* [Exercise task]
Reproduce all of the listing below without alteration.

* [Supplied information]
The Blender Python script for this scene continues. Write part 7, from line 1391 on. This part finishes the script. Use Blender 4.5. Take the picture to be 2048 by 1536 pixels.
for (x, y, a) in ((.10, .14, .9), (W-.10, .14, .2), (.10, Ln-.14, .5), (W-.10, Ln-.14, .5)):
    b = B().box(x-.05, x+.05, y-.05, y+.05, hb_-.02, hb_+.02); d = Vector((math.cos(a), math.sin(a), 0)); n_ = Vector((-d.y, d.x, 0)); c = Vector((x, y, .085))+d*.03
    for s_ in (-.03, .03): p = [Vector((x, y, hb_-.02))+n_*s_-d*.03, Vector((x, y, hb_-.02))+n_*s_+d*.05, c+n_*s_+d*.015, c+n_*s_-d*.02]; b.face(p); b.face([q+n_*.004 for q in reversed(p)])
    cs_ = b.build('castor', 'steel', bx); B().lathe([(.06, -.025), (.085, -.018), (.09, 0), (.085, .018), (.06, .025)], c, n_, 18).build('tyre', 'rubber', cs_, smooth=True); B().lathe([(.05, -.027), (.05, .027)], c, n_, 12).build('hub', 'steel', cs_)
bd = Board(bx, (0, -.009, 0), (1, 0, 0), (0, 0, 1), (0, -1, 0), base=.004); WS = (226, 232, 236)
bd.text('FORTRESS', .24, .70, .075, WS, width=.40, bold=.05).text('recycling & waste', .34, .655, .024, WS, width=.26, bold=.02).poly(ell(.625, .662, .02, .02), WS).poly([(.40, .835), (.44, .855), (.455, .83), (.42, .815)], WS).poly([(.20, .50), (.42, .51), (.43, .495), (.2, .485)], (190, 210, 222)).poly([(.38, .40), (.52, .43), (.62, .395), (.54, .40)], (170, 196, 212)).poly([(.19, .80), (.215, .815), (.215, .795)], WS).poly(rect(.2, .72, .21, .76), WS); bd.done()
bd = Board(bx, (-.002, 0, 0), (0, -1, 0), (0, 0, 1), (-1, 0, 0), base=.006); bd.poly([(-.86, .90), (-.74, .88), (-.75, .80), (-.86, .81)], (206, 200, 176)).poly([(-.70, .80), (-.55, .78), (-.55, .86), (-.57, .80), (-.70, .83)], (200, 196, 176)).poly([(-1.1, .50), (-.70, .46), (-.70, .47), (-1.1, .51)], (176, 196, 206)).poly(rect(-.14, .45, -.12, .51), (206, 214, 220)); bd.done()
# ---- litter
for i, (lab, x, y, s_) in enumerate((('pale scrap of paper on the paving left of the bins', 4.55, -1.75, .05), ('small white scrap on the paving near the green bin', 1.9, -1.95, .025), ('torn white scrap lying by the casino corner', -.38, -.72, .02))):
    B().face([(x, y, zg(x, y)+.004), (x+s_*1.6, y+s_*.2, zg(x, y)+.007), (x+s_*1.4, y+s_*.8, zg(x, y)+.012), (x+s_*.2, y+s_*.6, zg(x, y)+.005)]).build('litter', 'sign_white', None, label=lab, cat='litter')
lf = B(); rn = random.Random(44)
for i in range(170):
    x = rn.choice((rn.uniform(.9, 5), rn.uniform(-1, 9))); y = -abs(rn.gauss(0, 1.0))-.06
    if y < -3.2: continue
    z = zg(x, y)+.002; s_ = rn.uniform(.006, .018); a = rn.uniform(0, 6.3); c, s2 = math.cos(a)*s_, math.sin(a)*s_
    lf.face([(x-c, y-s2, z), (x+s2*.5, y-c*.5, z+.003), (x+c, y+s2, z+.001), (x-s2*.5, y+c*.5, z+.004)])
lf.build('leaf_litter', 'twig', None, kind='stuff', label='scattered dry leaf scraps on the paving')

* [Solution to this task]
The Blender Python script for this scene continues. Write part 7, from line 1391 on. This part finishes the script. Use Blender 4.5. Take the picture to be 2048 by 1536 pixels.
for (x, y, a) in ((.10, .14, .9), (W-.10, .14, .2), (.10, Ln-.14, .5), (W-.10, Ln-.14, .5)):
    b = B().box(x-.05, x+.05, y-.05, y+.05, hb_-.02, hb_+.02); d = Vector((math.cos(a), math.sin(a), 0)); n_ = Vector((-d.y, d.x, 0)); c = Vector((x, y, .085))+d*.03
    for s_ in (-.03, .03): p = [Vector((x, y, hb_-.02))+n_*s_-d*.03, Vector((x, y, hb_-.02))+n_*s_+d*.05, c+n_*s_+d*.015, c+n_*s_-d*.02]; b.face(p); b.face([q+n_*.004 for q in reversed(p)])
    cs_ = b.build('castor', 'steel', bx); B().lathe([(.06, -.025), (.085, -.018), (.09, 0), (.085, .018), (.06, .025)], c, n_, 18).build('tyre', 'rubber', cs_, smooth=True); B().lathe([(.05, -.027), (.05, .027)], c, n_, 12).build('hub', 'steel', cs_)
bd = Board(bx, (0, -.009, 0), (1, 0, 0), (0, 0, 1), (0, -1, 0), base=.004); WS = (226, 232, 236)
bd.text('FORTRESS', .24, .70, .075, WS, width=.40, bold=.05).text('recycling & waste', .34, .655, .024, WS, width=.26, bold=.02).poly(ell(.625, .662, .02, .02), WS).poly([(.40, .835), (.44, .855), (.455, .83), (.42, .815)], WS).poly([(.20, .50), (.42, .51), (.43, .495), (.2, .485)], (190, 210, 222)).poly([(.38, .40), (.52, .43), (.62, .395), (.54, .40)], (170, 196, 212)).poly([(.19, .80), (.215, .815), (.215, .795)], WS).poly(rect(.2, .72, .21, .76), WS); bd.done()
bd = Board(bx, (-.002, 0, 0), (0, -1, 0), (0, 0, 1), (-1, 0, 0), base=.006); bd.poly([(-.86, .90), (-.74, .88), (-.75, .80), (-.86, .81)], (206, 200, 176)).poly([(-.70, .80), (-.55, .78), (-.55, .86), (-.57, .80), (-.70, .83)], (200, 196, 176)).poly([(-1.1, .50), (-.70, .46), (-.70, .47), (-1.1, .51)], (176, 196, 206)).poly(rect(-.14, .45, -.12, .51), (206, 214, 220)); bd.done()
# ---- litter
for i, (lab, x, y, s_) in enumerate((('pale scrap of paper on the paving left of the bins', 4.55, -1.75, .05), ('small white scrap on the paving near the green bin', 1.9, -1.95, .025), ('torn white scrap lying by the casino corner', -.38, -.72, .02))):
    B().face([(x, y, zg(x, y)+.004), (x+s_*1.6, y+s_*.2, zg(x, y)+.007), (x+s_*1.4, y+s_*.8, zg(x, y)+.012), (x+s_*.2, y+s_*.6, zg(x, y)+.005)]).build('litter', 'sign_white', None, label=lab, cat='litter')
lf = B(); rn = random.Random(44)
for i in range(170):
    x = rn.choice((rn.uniform(.9, 5), rn.uniform(-1, 9))); y = -abs(rn.gauss(0, 1.0))-.06
    if y < -3.2: continue
    z = zg(x, y)+.002; s_ = rn.uniform(.006, .018); a = rn.uniform(0, 6.3); c, s2 = math.cos(a)*s_, math.sin(a)*s_
    lf.face([(x-c, y-s2, z), (x+s2*.5, y-c*.5, z+.003), (x+c, y+s2, z+.001), (x-s2*.5, y+c*.5, z+.004)])
lf.build('leaf_litter', 'twig', None, kind='stuff', label='scattered dry leaf scraps on the paving')